ヘイ、シリ!
ショックな出来事があって、もんもんとし続けていた。
原因の一端は自分にあるのかもしれないと考えた時、過去の一連の辛かった出来事が蘇ってきて、結局同じことを繰り返してるだけじゃないか、自分はちっとも成長してないじゃないかなんて、暗澹とした気持ちになった。
過去の自分の行いが追い討ちをかけてくるのである。
ここ数日、足の付け根が攣るように痛むので、よく行く近所の整体院で診てもらっている。
そしたら、若手の院長に言われたのだ。
「もしかしてなんですけどね。この足の付け根の痛み、二年前くらいに滝に落ちたときの影響もあるかもです」と。
「あ”ぁ...」
うつ伏せの状態で私は赤面しながらうめいた。よく覚えていますね、そんなこと...。
厳密に言えば滝ではない。川である。
二年前、四万川の橋から、15メートル下の水面に飛び込んだのだ。
サーフボードに立ってパドルで漕ぐSUP体験をしていた時のこと。
インストラクターが頭上の橋を指して、
「自己責任になりますけど、飛び込みたい人どうぞ」と言った。
十数人いたけれど、手を挙げたのは私と若いカップルのみであった。
無駄にやる気を出してしまう時がある。
中年の代わり映えない日々に嫌気がさしていたせいで、もしかしたら、これで気合を入れたら、何かが変わるかもしれない、みたいな青臭いことを考えたような気もする。

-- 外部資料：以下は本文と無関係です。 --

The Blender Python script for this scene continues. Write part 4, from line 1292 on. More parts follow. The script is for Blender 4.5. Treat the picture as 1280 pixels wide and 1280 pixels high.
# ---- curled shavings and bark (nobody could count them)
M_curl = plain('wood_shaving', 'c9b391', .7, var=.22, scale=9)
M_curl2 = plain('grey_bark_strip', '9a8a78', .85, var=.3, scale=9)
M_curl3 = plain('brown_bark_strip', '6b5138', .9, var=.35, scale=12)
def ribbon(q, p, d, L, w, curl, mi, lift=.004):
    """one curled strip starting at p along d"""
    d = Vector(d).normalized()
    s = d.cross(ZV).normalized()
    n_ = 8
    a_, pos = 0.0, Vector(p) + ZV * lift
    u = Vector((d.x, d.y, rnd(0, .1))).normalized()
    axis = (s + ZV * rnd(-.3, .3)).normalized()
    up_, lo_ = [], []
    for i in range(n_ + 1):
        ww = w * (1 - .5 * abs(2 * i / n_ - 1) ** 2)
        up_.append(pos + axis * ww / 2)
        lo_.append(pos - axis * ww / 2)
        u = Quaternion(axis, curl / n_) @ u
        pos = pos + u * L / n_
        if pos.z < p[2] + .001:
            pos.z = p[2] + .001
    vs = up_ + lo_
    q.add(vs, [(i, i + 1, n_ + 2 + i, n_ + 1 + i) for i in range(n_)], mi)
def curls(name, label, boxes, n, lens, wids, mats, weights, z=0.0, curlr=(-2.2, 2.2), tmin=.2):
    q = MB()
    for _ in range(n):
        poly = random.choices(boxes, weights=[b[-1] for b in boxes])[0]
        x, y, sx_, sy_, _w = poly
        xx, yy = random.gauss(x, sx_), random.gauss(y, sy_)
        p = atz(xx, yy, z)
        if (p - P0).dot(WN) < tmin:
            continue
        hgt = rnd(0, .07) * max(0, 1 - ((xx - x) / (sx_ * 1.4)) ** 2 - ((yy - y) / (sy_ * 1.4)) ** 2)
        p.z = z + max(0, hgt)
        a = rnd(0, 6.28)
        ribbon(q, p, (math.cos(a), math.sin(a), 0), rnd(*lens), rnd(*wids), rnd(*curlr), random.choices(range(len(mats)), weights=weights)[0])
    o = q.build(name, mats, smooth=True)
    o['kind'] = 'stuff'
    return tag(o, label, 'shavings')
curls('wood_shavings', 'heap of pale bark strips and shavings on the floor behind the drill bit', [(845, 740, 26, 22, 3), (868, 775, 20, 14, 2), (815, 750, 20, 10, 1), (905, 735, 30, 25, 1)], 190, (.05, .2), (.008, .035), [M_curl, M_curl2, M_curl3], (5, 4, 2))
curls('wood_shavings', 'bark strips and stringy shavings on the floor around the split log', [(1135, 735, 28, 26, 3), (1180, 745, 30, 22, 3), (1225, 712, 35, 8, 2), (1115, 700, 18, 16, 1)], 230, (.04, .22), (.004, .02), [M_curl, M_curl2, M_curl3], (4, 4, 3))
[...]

私はためらいもなく、教わったように胸に手をクロスして橋から川へ飛び込んだ。
こんなの余裕だぜ、と思ったら、ものすごい衝撃が尻に来た。
足から飛び込んだら、そのまま真っ直ぐ水中に入るのだろうと思った浅はかさよ。
重たい尻のせいで体はくの字になり、尻全面が水面に打ちつけられたのである。
しばらくのあいだ、私は尻尾をつかまれた孫悟空のように動けないでいた。
そのとき以来、尻には常に痛みがつきまとった。それがようやく消えたのは10ヶ月も経った頃だった。

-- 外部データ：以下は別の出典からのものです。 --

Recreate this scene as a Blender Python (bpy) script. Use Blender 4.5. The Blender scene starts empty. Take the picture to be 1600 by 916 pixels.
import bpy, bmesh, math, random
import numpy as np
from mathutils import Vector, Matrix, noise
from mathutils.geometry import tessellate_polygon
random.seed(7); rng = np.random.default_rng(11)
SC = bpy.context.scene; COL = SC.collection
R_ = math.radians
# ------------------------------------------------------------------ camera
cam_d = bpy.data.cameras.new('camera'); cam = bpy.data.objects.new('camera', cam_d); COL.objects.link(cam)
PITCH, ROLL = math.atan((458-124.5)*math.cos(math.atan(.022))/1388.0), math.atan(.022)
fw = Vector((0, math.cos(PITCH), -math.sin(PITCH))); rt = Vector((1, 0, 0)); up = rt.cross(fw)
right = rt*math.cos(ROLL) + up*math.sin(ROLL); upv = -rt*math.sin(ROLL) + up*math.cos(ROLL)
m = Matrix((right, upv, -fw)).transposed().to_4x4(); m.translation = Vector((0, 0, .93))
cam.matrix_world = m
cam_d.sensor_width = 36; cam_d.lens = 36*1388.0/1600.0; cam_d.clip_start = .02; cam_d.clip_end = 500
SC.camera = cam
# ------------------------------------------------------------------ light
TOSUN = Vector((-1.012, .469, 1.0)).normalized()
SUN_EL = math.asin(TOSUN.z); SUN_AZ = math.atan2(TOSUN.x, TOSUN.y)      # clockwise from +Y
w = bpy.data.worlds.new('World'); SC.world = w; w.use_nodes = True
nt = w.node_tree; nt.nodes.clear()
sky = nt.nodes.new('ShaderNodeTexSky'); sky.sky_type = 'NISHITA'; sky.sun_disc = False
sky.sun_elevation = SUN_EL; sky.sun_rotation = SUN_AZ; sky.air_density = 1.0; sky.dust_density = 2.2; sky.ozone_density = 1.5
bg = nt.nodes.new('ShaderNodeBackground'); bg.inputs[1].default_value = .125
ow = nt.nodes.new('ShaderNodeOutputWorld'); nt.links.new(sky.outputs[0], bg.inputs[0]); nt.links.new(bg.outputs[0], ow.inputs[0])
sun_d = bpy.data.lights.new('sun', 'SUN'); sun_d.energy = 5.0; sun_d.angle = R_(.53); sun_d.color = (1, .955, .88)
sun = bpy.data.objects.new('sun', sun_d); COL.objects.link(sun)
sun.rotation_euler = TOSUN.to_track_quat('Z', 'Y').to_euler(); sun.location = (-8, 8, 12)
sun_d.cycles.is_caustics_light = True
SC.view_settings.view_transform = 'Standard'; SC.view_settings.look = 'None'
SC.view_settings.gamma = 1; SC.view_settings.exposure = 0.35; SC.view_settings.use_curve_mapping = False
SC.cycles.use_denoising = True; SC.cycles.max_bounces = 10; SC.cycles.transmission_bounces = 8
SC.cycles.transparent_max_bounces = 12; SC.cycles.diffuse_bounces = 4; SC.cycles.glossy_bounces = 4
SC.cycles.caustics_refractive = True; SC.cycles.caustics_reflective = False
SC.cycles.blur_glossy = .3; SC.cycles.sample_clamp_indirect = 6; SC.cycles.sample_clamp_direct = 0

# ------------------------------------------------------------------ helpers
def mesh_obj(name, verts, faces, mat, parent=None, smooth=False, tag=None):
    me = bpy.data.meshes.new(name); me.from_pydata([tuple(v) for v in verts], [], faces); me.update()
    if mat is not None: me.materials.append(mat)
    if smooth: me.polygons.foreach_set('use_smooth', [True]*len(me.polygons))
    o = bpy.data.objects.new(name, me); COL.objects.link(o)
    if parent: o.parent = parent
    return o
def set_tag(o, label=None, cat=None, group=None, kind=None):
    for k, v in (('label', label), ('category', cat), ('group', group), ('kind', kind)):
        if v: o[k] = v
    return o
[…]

人生において、あんなに尻が主張してきたのは始めてだったから、本当に驚いた。
あまりの痛みに、いい歳をしてやる気を出したことも、尻を軽んじてきたことも悔やまずにはおれなかった。
そして今になってなお、そんな過去の行いが、私に別の痛みをもたらしているかもしれないなんて...。考えたくない。
「まぁ、私なんてね、戦国時代だったらとっくに寿命尽きてる歳ですからね、そりゃあ、あちこちにガタもくるってもんですよ、ハハハ」
苦し紛れに絞り出した訳の分からない言い訳に、若い院長は爆笑していた。
笑いがとれたから、いいか。
でも皆さん、お尻はどうぞお大事に。